As the various seances play out in Newport, the deceased Mrs. Chapman begins to reveal secrets about the house guests that will alter their lives forever. In the beginning, it was not clear to me if Amy was truly channeling Mrs. Chapman or if she was simply trying to pull the wool over everyone's eyes to seal a marriage between her aunt and Bennett. I found this whole competent to be intriguing.

All of the characters in Newport, even the ones I found distasteful, are vivid and well formed. I felt like I was walking the halls of the lavish Newport estate and attending the seances right along side everyone. 

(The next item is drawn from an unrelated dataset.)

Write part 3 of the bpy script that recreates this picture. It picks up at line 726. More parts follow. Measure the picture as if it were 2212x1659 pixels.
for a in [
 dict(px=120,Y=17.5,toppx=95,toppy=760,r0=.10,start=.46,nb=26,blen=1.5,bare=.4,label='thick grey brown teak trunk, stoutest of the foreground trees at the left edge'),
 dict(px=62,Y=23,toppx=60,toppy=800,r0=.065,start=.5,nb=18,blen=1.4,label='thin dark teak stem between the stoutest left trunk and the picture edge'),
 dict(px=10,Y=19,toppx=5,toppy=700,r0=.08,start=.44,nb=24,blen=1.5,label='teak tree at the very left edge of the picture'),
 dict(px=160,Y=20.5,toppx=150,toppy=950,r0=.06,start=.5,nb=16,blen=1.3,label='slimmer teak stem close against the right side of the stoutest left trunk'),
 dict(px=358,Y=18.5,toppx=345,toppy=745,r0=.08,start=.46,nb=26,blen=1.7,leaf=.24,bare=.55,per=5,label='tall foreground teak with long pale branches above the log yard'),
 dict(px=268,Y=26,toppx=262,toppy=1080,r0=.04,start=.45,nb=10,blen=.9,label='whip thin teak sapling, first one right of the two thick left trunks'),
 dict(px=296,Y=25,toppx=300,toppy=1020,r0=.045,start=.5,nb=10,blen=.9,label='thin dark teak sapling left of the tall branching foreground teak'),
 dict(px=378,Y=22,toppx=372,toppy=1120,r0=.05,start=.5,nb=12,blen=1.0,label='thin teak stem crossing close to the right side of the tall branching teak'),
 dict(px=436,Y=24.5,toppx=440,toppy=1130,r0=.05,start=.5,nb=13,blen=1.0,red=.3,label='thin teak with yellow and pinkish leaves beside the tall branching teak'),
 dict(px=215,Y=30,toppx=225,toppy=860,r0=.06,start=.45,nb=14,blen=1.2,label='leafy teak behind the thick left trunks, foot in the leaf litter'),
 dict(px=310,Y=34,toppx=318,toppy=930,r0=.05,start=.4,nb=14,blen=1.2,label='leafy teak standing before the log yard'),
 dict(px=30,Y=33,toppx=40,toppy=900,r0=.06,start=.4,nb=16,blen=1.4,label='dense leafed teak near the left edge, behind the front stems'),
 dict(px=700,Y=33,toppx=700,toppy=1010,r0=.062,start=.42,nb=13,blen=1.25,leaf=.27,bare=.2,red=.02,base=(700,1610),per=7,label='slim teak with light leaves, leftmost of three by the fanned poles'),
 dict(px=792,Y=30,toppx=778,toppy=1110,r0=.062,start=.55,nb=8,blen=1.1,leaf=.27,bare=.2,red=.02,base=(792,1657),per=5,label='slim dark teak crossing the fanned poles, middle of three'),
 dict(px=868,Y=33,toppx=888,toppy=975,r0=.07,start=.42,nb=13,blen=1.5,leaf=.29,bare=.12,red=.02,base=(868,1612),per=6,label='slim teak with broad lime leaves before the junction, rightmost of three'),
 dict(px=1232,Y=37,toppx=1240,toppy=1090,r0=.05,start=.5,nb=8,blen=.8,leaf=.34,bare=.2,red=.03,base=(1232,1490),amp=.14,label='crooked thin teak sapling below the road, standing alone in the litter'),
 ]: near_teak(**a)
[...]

I'm also attracted to stories with rich and vibrant settings. Newport delivers this in spades through both the historical details and the location. I have always wanted to see what the seaside escapes of the wealthy were like and I feel that this novel does a fair job of painting that picture. Class issues arise throughout this one as well as gender issues. As much as I often want to go back and experience  things in a different era than my own, I am not sure that I could be happy in a time where women were not seen as the stewards of their own lives.

All in all, I highly recommend this one to fans of historical fiction who crave a little bit of the mystical. Jill Morrow kept me guessing as she weaved together the past and present. I would often think I knew how characters were connected only to be surprised by a new twist. I also have a longing to visit Newport after reading this one.


One Last Gripe: I wish that Newport had more of the gothic feel to it.

My Favorite Thing About This Book: The flashbacks

First Sentence: The lighthouse on the shore flashed its beacon in time with each rolling heave of Jim Reid's stomach.

Favorite Character: Amy

Least Favorite Character: Nicholas



Following in the steps of Beatriz Williams and Amor Towles, this richly atmospheric, spellbinding novel transports readers to the dazzling, glamorous world of Newport during the Roaring Twenties and to a mansion filled with secrets as a debonair lawyer must separate truth from deception.

Spring 1921. The Great War is over, Prohibition is in full swing, the Depression still years away, and Newport, Rhode Island's glittering "summer cottages" are inhabited by the gloriously rich families who built them.

Attorney Adrian De la Noye is no stranger to Newport, having sheltered there during his misspent youth. Though he'd prefer to forget the place, he returns to revise the will of a well-heeled client. Bennett Chapman's offspring have the usual concerns about their father's much-younger fiancee. But when they learn of the old widower's firm belief that his first late wife, who "communicates" via seance, has chosen the beautiful Catherine Walsh for him, they're shocked. And for Adrian, encountering Catherine in the last place he saw her decades ago proves to be a far greater surprise.

Still, De la Noye is here to handle a will, and he fully intends to do so--just as soon as he unearths every last secret, otherworldly or not, about the Chapmans, Catherine Walsh . . . and his own very fraught history.

A skillful alchemy of social satire, dark humor, and finely drawn characters, Newport vividly brings to life the glitzy era of the 1920s.